Task description ::
Skipping all pictures, set down the lines of the listing from the first through the one with "from mathutils import".

Data ::
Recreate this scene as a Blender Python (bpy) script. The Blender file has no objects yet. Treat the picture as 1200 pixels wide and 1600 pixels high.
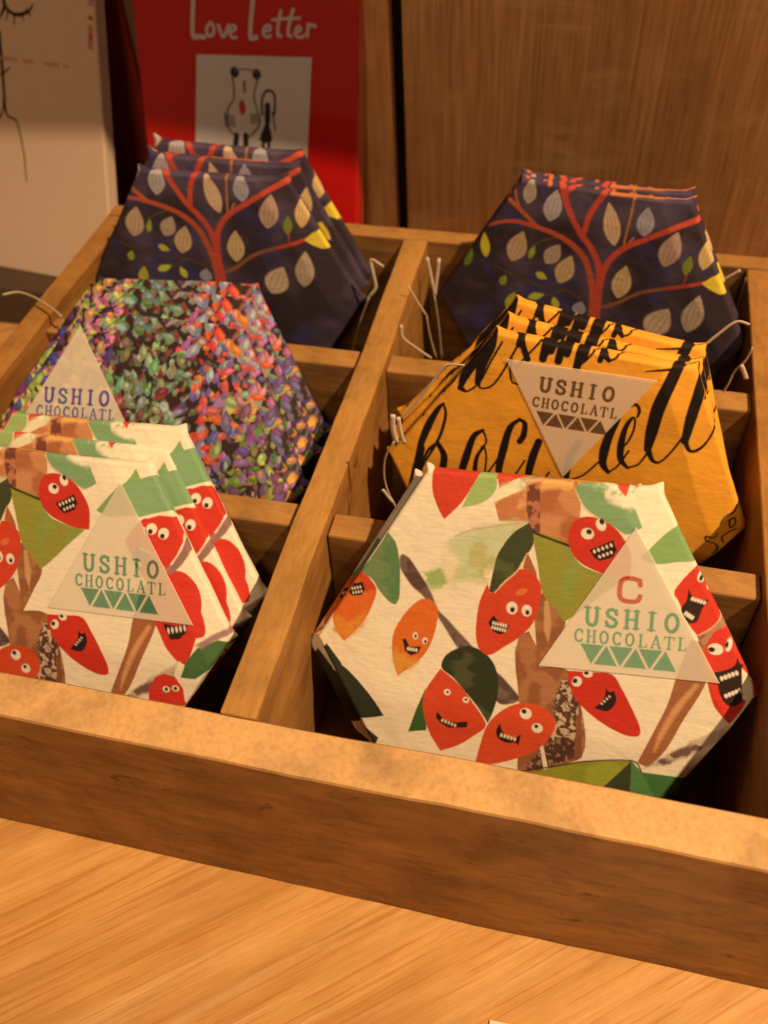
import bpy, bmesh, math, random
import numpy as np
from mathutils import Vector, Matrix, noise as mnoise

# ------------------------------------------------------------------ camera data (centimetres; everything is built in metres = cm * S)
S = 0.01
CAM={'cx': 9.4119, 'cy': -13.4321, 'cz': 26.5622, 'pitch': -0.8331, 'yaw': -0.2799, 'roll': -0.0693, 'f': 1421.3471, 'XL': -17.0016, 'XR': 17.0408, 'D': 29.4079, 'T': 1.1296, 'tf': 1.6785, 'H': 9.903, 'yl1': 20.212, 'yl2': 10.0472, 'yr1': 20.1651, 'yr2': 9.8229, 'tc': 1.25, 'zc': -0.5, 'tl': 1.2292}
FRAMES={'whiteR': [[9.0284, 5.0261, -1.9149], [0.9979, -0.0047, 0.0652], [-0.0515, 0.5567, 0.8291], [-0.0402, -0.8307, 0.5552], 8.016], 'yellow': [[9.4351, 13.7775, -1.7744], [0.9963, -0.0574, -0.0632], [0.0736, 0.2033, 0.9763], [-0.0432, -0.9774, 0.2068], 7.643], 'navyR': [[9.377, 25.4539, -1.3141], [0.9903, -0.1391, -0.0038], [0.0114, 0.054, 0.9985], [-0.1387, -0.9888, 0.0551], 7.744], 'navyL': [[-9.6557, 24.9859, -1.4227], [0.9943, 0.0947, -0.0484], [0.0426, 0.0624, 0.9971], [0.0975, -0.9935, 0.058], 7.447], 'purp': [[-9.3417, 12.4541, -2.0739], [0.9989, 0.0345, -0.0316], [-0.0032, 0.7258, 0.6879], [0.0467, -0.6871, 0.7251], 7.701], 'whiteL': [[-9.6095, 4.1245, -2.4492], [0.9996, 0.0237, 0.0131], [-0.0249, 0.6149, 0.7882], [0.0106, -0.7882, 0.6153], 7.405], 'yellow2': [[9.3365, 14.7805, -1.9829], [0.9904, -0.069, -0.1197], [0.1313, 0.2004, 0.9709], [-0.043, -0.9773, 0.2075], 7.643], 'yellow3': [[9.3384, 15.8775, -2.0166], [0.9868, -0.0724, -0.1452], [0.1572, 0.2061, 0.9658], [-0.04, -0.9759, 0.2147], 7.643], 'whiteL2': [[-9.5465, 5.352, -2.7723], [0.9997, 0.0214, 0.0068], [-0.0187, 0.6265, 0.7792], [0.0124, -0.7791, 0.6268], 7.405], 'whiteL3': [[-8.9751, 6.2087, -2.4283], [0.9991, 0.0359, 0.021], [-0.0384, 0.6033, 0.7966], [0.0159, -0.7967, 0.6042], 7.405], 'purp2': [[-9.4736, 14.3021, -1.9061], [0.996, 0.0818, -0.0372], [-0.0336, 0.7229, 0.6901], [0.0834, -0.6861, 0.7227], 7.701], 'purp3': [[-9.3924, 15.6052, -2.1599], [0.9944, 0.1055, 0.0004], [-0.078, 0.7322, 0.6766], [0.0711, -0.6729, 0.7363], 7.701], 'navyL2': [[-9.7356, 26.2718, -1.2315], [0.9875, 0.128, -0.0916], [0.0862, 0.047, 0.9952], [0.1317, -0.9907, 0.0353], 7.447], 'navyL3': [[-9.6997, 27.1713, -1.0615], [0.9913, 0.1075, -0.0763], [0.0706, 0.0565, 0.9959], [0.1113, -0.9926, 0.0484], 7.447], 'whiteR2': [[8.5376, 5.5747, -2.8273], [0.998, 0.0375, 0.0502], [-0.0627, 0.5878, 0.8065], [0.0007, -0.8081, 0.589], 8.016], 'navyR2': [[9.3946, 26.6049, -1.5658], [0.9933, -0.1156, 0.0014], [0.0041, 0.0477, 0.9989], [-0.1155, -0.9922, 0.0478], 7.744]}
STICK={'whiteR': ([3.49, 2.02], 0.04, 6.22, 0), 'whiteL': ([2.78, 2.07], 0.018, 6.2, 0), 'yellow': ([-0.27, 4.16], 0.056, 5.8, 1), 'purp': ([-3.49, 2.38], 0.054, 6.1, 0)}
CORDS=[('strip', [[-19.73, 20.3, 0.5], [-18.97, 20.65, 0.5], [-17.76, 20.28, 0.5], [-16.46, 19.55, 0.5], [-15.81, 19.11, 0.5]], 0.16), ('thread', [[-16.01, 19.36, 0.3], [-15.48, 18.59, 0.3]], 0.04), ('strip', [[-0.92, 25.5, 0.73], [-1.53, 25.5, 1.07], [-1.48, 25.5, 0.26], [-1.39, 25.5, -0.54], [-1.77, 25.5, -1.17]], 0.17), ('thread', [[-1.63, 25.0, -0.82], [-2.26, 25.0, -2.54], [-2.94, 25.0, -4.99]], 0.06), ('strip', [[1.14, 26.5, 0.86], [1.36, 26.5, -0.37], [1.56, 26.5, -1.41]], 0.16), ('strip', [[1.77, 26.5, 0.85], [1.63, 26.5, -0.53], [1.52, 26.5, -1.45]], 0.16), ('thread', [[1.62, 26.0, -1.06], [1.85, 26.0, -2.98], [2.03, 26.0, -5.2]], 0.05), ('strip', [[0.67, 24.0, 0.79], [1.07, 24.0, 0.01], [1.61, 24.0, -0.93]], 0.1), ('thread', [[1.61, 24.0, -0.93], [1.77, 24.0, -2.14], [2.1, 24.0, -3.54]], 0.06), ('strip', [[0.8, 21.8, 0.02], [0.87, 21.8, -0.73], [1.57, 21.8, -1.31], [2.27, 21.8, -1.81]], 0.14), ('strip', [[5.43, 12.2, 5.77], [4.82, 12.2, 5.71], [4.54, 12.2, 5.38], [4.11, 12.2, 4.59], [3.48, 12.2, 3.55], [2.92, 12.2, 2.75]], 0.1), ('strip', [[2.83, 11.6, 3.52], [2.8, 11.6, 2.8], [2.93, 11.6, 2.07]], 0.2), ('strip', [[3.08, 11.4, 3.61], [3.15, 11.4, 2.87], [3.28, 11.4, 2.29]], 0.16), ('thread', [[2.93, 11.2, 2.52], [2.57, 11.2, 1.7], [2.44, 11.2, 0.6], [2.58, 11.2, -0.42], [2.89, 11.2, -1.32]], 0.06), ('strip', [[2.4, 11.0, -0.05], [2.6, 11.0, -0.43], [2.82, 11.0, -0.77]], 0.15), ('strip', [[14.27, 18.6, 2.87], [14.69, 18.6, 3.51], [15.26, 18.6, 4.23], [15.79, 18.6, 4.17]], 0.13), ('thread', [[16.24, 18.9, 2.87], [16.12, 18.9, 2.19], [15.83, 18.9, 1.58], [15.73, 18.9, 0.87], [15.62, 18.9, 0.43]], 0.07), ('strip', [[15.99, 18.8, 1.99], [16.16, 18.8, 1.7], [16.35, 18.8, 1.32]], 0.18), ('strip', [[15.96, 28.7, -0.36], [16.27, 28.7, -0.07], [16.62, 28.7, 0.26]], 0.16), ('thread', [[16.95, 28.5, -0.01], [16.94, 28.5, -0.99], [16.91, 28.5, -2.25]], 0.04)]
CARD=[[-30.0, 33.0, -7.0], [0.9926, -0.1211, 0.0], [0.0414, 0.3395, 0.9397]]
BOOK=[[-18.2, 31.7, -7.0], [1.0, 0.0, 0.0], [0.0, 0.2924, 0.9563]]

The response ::
Recreate this scene as a Blender Python (bpy) script. The Blender file has no objects yet. Treat the picture as 1200 pixels wide and 1600 pixels high.
import bpy, bmesh, math, random
import numpy as np
from mathutils import Vector, Matrix, noise as mnoise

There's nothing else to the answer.